Re: [ox-en] Free software entry on wiki
- From: "Thomas U. Grüttmüller" <sloyment gmx.net>
- Date: Sun, 8 May 2005 23:18:13 +0200
Hi Tom!
Am Sonntag 08 Mai 2005 11:02 schrieb Tom Chance:
On Saturday 07 May 2005 18:02, Thomas U. Grüttmüller wrote:
Imho...
* Free software can be a commoodity initially. E.g. Blender was sold for
100.000 €.
* Once, free software has started circulating in public, the product
itself is not a commodity anymore (e.g. when the program has become a
part of Debian). * But...
* Copies of the program can still be a commodity, in situations causing
natural scarcity (i.e. not everybody has a flatrate to download
Blender and all its dependencies.)
* On the other hand, artificial scarcity can hardly be added. (When you
can get a copy from a friend, nobody can force you to buy a copy from,
say, Microsoft).
That's interesting, though I think it's questionable whether you can say
there is such a thing as "the product" and its "copies". Without getting
into a metaphysical debate about the ontology of "the product", I'd say
that it can be both a product shared and valued for its use and labour, and
a commodity traded on a market with exchange value added by various factors
(physical distribution media, etc.)
Hehe, I like your strictly materialistic point of view :o)

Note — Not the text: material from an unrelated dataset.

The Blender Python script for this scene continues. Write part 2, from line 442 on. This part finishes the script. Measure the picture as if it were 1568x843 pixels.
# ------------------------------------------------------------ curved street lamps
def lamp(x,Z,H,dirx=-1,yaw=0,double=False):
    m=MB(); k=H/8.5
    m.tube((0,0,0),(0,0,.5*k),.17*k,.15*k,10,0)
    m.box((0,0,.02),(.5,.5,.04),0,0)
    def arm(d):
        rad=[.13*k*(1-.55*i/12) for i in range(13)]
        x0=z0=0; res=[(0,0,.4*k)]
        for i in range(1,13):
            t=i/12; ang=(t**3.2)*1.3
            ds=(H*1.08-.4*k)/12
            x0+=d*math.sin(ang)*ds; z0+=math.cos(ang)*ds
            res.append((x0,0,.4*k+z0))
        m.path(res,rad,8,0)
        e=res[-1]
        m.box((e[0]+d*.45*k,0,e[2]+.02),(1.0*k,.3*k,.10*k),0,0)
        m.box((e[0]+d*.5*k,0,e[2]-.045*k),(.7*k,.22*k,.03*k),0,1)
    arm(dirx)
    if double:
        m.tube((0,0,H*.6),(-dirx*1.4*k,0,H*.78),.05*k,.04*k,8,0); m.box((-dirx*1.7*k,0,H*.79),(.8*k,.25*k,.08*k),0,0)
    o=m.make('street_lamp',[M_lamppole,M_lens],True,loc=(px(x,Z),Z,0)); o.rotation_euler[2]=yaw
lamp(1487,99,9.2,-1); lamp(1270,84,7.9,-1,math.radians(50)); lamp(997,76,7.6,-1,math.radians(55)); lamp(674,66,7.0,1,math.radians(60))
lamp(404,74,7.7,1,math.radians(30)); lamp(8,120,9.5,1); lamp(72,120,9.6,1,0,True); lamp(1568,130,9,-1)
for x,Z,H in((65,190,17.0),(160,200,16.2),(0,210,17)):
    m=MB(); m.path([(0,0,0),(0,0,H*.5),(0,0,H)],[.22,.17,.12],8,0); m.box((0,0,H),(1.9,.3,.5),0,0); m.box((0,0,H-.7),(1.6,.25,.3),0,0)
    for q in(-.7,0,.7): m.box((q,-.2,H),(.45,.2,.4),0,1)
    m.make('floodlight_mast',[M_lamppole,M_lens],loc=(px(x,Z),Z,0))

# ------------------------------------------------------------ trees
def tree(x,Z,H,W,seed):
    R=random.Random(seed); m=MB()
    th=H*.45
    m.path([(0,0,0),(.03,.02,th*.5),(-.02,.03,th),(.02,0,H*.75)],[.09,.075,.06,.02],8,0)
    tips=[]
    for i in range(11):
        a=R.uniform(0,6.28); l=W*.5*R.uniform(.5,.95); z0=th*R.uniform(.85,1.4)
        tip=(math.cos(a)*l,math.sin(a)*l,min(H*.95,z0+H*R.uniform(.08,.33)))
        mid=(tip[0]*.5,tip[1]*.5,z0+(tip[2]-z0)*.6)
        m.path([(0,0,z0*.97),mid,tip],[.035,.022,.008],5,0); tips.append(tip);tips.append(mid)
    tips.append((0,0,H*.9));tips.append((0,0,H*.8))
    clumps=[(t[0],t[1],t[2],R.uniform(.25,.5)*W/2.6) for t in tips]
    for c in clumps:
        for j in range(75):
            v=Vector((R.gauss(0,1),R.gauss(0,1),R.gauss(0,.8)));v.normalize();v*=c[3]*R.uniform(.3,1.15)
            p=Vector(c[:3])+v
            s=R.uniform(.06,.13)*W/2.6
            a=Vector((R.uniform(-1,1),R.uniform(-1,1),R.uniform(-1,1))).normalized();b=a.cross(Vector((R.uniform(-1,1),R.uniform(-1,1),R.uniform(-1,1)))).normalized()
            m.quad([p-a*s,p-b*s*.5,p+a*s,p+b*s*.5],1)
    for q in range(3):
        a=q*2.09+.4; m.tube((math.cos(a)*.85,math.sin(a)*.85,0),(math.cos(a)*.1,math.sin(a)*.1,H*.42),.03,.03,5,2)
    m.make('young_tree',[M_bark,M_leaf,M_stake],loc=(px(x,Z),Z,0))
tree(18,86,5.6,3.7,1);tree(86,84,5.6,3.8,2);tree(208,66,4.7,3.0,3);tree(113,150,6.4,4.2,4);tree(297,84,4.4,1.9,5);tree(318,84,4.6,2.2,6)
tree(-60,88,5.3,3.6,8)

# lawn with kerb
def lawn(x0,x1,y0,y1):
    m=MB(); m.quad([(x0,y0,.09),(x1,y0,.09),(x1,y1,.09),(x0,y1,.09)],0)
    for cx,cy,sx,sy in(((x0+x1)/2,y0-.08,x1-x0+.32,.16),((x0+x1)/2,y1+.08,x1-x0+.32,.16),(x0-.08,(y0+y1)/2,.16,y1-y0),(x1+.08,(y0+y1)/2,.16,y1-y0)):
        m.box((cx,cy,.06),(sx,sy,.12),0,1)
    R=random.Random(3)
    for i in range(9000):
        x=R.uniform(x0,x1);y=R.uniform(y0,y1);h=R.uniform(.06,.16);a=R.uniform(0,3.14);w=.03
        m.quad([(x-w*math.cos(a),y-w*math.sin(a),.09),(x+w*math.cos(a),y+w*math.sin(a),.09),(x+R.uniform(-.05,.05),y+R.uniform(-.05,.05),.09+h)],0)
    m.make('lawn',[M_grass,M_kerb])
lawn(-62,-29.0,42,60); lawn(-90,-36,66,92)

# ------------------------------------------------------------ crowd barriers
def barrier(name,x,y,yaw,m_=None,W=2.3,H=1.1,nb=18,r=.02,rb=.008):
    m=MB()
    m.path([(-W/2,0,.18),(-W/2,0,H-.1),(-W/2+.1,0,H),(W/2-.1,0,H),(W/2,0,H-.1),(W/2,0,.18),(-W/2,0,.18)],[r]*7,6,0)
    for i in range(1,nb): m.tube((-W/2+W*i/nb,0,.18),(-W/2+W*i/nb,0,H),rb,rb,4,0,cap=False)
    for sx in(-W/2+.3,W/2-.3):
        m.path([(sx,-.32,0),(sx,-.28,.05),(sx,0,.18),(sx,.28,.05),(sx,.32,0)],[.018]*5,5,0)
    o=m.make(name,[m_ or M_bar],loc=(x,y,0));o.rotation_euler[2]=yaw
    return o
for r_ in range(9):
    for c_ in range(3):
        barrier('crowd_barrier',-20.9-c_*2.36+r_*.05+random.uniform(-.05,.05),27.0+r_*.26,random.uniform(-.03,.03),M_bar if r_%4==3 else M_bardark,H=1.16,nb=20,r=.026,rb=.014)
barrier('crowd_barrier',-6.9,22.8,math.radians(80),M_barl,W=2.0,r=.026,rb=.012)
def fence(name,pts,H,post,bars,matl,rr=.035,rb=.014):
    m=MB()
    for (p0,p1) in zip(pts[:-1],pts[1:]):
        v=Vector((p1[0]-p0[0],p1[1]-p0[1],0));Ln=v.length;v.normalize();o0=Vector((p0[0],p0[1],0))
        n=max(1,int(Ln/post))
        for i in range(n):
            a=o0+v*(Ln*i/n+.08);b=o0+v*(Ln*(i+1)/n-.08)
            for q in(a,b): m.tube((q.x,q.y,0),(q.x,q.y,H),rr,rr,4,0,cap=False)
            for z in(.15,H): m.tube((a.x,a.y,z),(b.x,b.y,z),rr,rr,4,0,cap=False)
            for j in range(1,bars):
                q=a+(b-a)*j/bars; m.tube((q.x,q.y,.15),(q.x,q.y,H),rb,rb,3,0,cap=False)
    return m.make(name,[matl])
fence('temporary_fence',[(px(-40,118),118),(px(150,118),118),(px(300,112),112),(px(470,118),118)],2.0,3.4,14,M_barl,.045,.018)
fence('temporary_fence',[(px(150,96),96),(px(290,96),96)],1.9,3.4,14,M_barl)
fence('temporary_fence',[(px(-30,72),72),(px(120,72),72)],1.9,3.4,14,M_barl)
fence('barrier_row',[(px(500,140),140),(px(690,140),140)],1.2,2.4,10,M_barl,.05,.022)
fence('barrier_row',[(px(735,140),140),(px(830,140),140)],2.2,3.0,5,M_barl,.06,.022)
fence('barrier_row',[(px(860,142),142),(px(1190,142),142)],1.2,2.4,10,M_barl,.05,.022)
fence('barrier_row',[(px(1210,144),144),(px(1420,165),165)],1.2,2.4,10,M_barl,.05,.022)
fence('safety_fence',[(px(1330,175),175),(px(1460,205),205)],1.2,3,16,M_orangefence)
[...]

Before touching it, I'd prefer to know whether people in this community
are serious about research or serious about putting forward a distorted
Marxist interpretation of every aspect of free software theory?

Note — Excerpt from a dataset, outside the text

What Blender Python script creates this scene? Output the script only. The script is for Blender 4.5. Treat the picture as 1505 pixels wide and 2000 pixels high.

You are part of this community, so you can answer yourself whether you
are interested in serious research.
The Oekonux topic is
1. What are the principles of free software?
2. How can they be transferred to other areas?

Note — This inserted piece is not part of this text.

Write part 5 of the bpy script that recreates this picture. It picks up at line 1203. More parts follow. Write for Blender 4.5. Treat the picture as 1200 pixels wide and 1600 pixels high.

3. Can a society be built on these principles?
A Marxist interpretation of free software is imho legitim, but it is
certainly not the only one.
Yes, it is legitimate, but whilst lurking on this list I have seen, in
almost every paper that has been posted, a tendency to completely distort
reality in favour of Marxist interpretations.
Maybe the project has not attracted enough non-marxists, yet.
IMO a libertarian hacker
ought to be able to read your paper and find no fault in your analysis,
only in the principles and assumptions upon which you operate.
I agree.
Problems occur when you investigate the first topic ("what are the
principles...") with a mind to proving the second ("how can they be
transferred [in light of Marxism]...").
From my perspective, the second question does not have to do much with
marxism.
There is already a very successful transfer project: Wikipedia, the free
encyclopedia. (Unfortunately, Oekonux has failed to analyse this phenomenon
yet.)
So on the question of exchange vs. use vs. labour value, it is more honest
and interesting to first ask questions about why free software is created
and how the product should be considered, than it is to just say "free
software isn't a commodity, let's see what this means in other areas and
for society as a whole".
OK.
I didn't mean to suggest that the topic of Oekonux is pointless, only that
I have become a little fed up with the approach I've seen so far.
Then go for another approach :o)
What I don't like about the article is that it tries to explain free
software from scratch. In this way, it is competing with the Wikipedia
article, which it imho shouldn't do. Imho all parts that are relevant for
general audience should go to the Wikipedia, the Oekonux article on the
other hand should consist of a short summary, a link to the Wikipedia
article, and additions too special for the Wikipedia.
Yes, and that might help avoid the questionable distortions too!
Questionable distortions can be avoided by running the main space of the wiki
in Document Mode (NPOV/MPOV) -- like in the Wikipedia.